• Short task: All lines from the beginning of the listing through the line with "scene.cycles.caustics_reflective = False;" are to be copied word for word; the pictures are not.

• Source data:
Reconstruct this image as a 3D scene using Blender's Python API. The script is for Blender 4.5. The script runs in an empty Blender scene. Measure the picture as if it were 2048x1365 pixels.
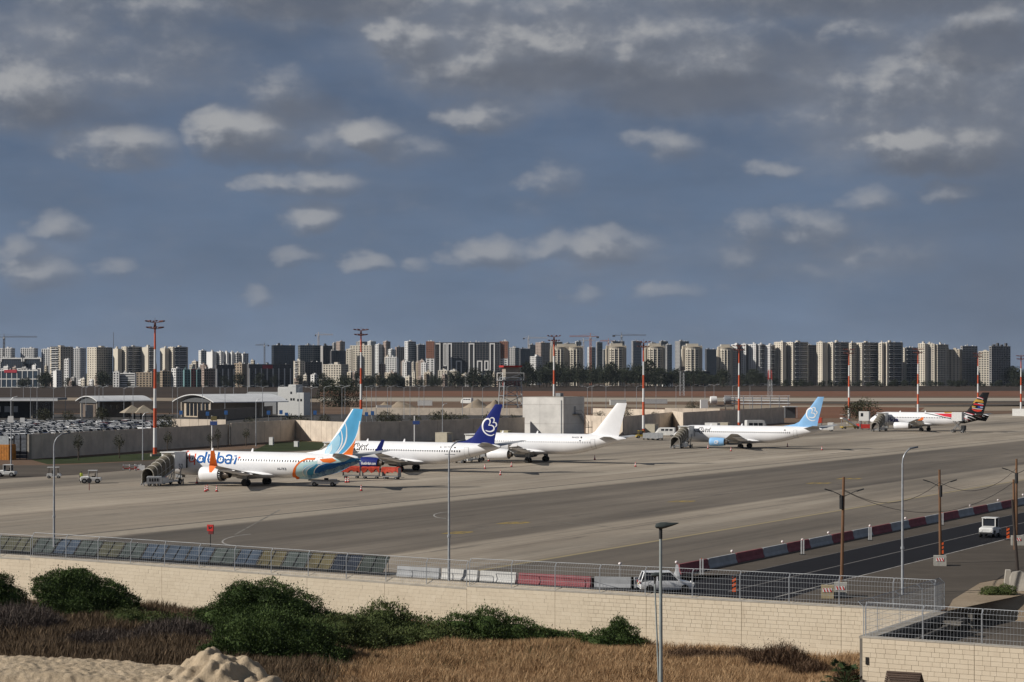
import bpy, bmesh, math, random
from mathutils import Vector, Matrix
R = math.radians
scene = bpy.context.scene
COL = scene.collection
PI = math.pi

# ---------------------------------------------------------------- camera
F, H, YH = 4000.0, 18.1, 746.0           # focal length in photo pixels, eye height, horizon row
cam_d = bpy.data.cameras.new('camera'); cam = bpy.data.objects.new('camera', cam_d); COL.objects.link(cam)
cam.location = (0, 0, H); cam.rotation_euler = (R(90), 0, 0)
cam_d.sensor_width = 36; cam_d.lens = F / 2048 * 36; cam_d.shift_y = (YH - 682.5) / 2048
cam_d.clip_start = 1; cam_d.clip_end = 60000
scene.camera = cam

# ---------------------------------------------------------------- sun, sky, exposure
SUN_EL, SUN_DIR = R(32), Vector((-0.97, -0.24)).normalized()
sl = bpy.data.lights.new('sun', 'SUN'); sl.energy = 4.6; sl.angle = R(0.5); sl.color = (1.0, 0.945, 0.87)
sun = bpy.data.objects.new('sun', sl); COL.objects.link(sun)
sdir = Vector((SUN_DIR.x * math.cos(SUN_EL), SUN_DIR.y * math.cos(SUN_EL), math.sin(SUN_EL)))
sun.rotation_euler = sdir.to_track_quat('Z', 'Y').to_euler(); sun.location = (-300, -100, 300)
scene.view_settings.view_transform = 'Standard'; scene.view_settings.look = 'None'
scene.view_settings.exposure = 0.0; scene.view_settings.gamma = 1.0
try: scene.view_settings.use_curve_mapping = False
except Exception: pass
scene.render.engine = 'CYCLES'
scene.cycles.use_denoising = True
scene.cycles.max_bounces = 6; scene.cycles.diffuse_bounces = 2; scene.cycles.glossy_bounces = 2
scene.cycles.transparent_max_bounces = 6; scene.cycles.volume_bounces = 0
scene.cycles.caustics_reflective = False; scene.cycles.caustics_refractive = False

world = bpy.data.worlds.new('World'); scene.world = world; world.use_nodes = True
SKY_STRENGTH = 0.07
class G:
    """tiny node-graph helper"""
    def __init__(s, nt): s.nt = nt
    def n(s, t, **kw):
        o = s.nt.nodes.new(t)
        for k, v in kw.items(): setattr(o, k, v)
        return o
    def put(s, sock, v):
        if hasattr(v, 'is_linked') or isinstance(v, bpy.types.NodeSocket): s.nt.links.new(v, sock)
        elif v is not None: sock.default_value = v
    def math(s, op, a, b=None, c=None, clamp=False):
        o = s.n('ShaderNodeMath', operation=op, use_clamp=clamp)
        s.put(o.inputs[0], a)
        if b is not None: s.put(o.inputs[1], b)
        if c is not None: s.put(o.inputs[2], c)
        return o.outputs[0]
    def vec(s, op, a, b=None, c=None):
        o = s.n('ShaderNodeVectorMath', operation=op)
        s.put(o.inputs[0], a)
        if b is not None: s.put(o.inputs[1], b)
        if c is not None: s.put(o.inputs[2], c)
        return o.outputs['Value'] if op in ('LENGTH', 'DOT_PRODUCT', 'DISTANCE') else o.outputs[0]
    def xyz(s, x, y, z=0.0):
        o = s.n('ShaderNodeCombineXYZ'); s.put(o.inputs[0], x); s.put(o.inputs[1], y); s.put(o.inputs[2], z); return o.outputs[0]
    def sep(s, v):
        o = s.n('ShaderNodeSeparateXYZ'); s.put(o.inputs[0], v); return o.outputs
    def noise(s, v, scale, detail=3, rough=.5, dist=0.0):
        o = s.n('ShaderNodeTexNoise'); s.put(o.inputs['Vector'], v); o.inputs['Scale'].default_value = scale
        o.inputs['Detail'].default_value = detail; o.inputs['Roughness'].default_value = rough; o.inputs['Distortion'].default_value = dist
        return o.outputs[0]
    def ramp(s, fac, stops, interp='LINEAR'):
        o = s.n('ShaderNodeValToRGB'); s.put(o.inputs[0], fac); cr = o.color_ramp; cr.interpolation = interp
        while len(cr.elements) < len(stops): cr.elements.new(0.5)
        for e, (p, c) in zip(cr.elements, stops):
            e.position = p; e.color = (*c, 1) if not isinstance(c, (int, float)) else (c, c, c, 1)
        return o.outputs[0]
    def mix(s, fac, a, b, blend='MIX'):
        o = s.n('ShaderNodeMix', data_type='RGBA', blend_type=blend); o.clamp_factor = True
        s.put(o.inputs[0], fac)
        for k, v in ((6, a), (7, b)):
            if isinstance(v, (tuple, list)): o.inputs[k].default_value = (*v, 1) if len(v) == 3 else v
            else: s.put(o.inputs[k], v)
        return o.outputs[2]
    def maprange(s, v, a, b, c=0.0, d=1.0, smooth=True):
        o = s.n('ShaderNodeMapRange', interpolation_type='SMOOTHSTEP' if smooth else 'LINEAR')
        s.put(o.inputs[0], v)
        for i, x in enumerate((a, b, c, d)): s.put(o.inputs[1 + i], x)
        return o.outputs[0]

# clouds: centre (px), half-size (px), amount   -> the same sky goes on all round through the noise field
CLOUDS = [(30,200,190,90,1.0),(60,110,170,90,.55),(240,120,260,110,.62),(245,300,125,48,.95),(480,270,115,60,1.05),(590,300,140,44,.6),(735,275,75,42,.9),(760,305,120,40,.6),
 (612,366,125,34,.95),(620,432,80,40,.95),(735,524,62,28,.9),(980,508,100,40,.95),(1100,490,62,36,.8),(1200,492,125,42,.9),
 (820,85,90,62,1.05),(960,110,190,110,.95),(1120,100,190,100,.9),(1250,100,70,60,.85),(970,226,110,50,.75),(1330,110,330,110,.8),(1330,292,90,42,.7),(1330,70,70,46,.75),
 (1625,462,90,48,.8),(1500,462,66,40,.7),(1815,302,130,60,1.1),(1940,300,130,66,.95),(1860,200,300,140,.82),(1985,65,120,60,.8),(1650,180,160,110,.55),
 (1725,75,95,44,.7),(1105,362,70,44,.6),(1725,404,85,30,.7),(1905,394,60,26,.62),(120,462,65,34,.75),(85,556,85,40,.75),(232,536,56,24,.65),
 (512,596,50,22,.65),(555,185,90,60,.62),(1335,582,90,24,.55),(1172,588,45,24,.6),(1480,512,70,26,.55),(1560,338,60,22,.6),(1590,546,110,26,.5),
 (1780,520,130,40,.5),(45,505,50,30,.6),(600,512,60,20,.5),(850,300,70,26,.4),(350,25,420,60,.5),(1000,10,500,50,.6),
 (1700,10,600,50,.55),(835,530,40,18,.5),(1050,420,50,22,.4)]
DARKC = [(1960,112,120,55,1.0),(1130,150,260,34,.75),(1400,190,260,46,.85),(640,5,220,44,.9),(170,245,170,34,.5),(600,225,110,36,.6),(560,318,170,26,.5),(1590,120,120,60,.5),(1800,10,500,40,.7),(1900,345,200,26,.5),(2060,520,330,330,.45)]
VEIL = [(60,110,260,120,.8),(300,150,260,90,.7),(1060,110,380,120,1.0),(1400,160,330,100,.9),(1830,190,420,190,1.0),(600,260,260,70,.6),(1000,15,700,60,.7),(1750,20,500,60,.7),(200,300,170,50,.5),(1640,500,330,90,.5),(1180,520,260,60,.45),(90,520,170,70,.45),(700,380,200,60,.35),(1950,320,200,70,.6)]
def _field(g, p, table):
    acc = None
    for (cx, cy, a, b, w) in table:
        u = math.atan((cx - 1024) / F); v = math.atan((YH - cy) / F)
        ia, ib = F / a, F / b
        q = g.vec('MULTIPLY_ADD', p, (ia, ib, 0), (-u * ia, -v * ib, 0))
        l = g.vec('DOT_PRODUCT', q, q)
        m = g.math('MULTIPLY_ADD', g.math('MINIMUM', l, 3.0), -w * .75, w)
        acc = m if acc is None else g.math('SMOOTH_MAX', acc, m, 0.2)
    return acc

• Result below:
Reconstruct this image as a 3D scene using Blender's Python API. The script is for Blender 4.5. The script runs in an empty Blender scene. Measure the picture as if it were 2048x1365 pixels.
import bpy, bmesh, math, random
from mathutils import Vector, Matrix
R = math.radians
scene = bpy.context.scene
COL = scene.collection
PI = math.pi

# ---------------------------------------------------------------- camera
F, H, YH = 4000.0, 18.1, 746.0           # focal length in photo pixels, eye height, horizon row
cam_d = bpy.data.cameras.new('camera'); cam = bpy.data.objects.new('camera', cam_d); COL.objects.link(cam)
cam.location = (0, 0, H); cam.rotation_euler = (R(90), 0, 0)
cam_d.sensor_width = 36; cam_d.lens = F / 2048 * 36; cam_d.shift_y = (YH - 682.5) / 2048
cam_d.clip_start = 1; cam_d.clip_end = 60000
scene.camera = cam

# ---------------------------------------------------------------- sun, sky, exposure
SUN_EL, SUN_DIR = R(32), Vector((-0.97, -0.24)).normalized()
sl = bpy.data.lights.new('sun', 'SUN'); sl.energy = 4.6; sl.angle = R(0.5); sl.color = (1.0, 0.945, 0.87)
sun = bpy.data.objects.new('sun', sl); COL.objects.link(sun)
sdir = Vector((SUN_DIR.x * math.cos(SUN_EL), SUN_DIR.y * math.cos(SUN_EL), math.sin(SUN_EL)))
sun.rotation_euler = sdir.to_track_quat('Z', 'Y').to_euler(); sun.location = (-300, -100, 300)
scene.view_settings.view_transform = 'Standard'; scene.view_settings.look = 'None'
scene.view_settings.exposure = 0.0; scene.view_settings.gamma = 1.0
try: scene.view_settings.use_curve_mapping = False
except Exception: pass
scene.render.engine = 'CYCLES'
scene.cycles.use_denoising = True
scene.cycles.max_bounces = 6; scene.cycles.diffuse_bounces = 2; scene.cycles.glossy_bounces = 2
scene.cycles.transparent_max_bounces = 6; scene.cycles.volume_bounces = 0
scene.cycles.caustics_reflective = False; scene.cycles.caustics_refractive = False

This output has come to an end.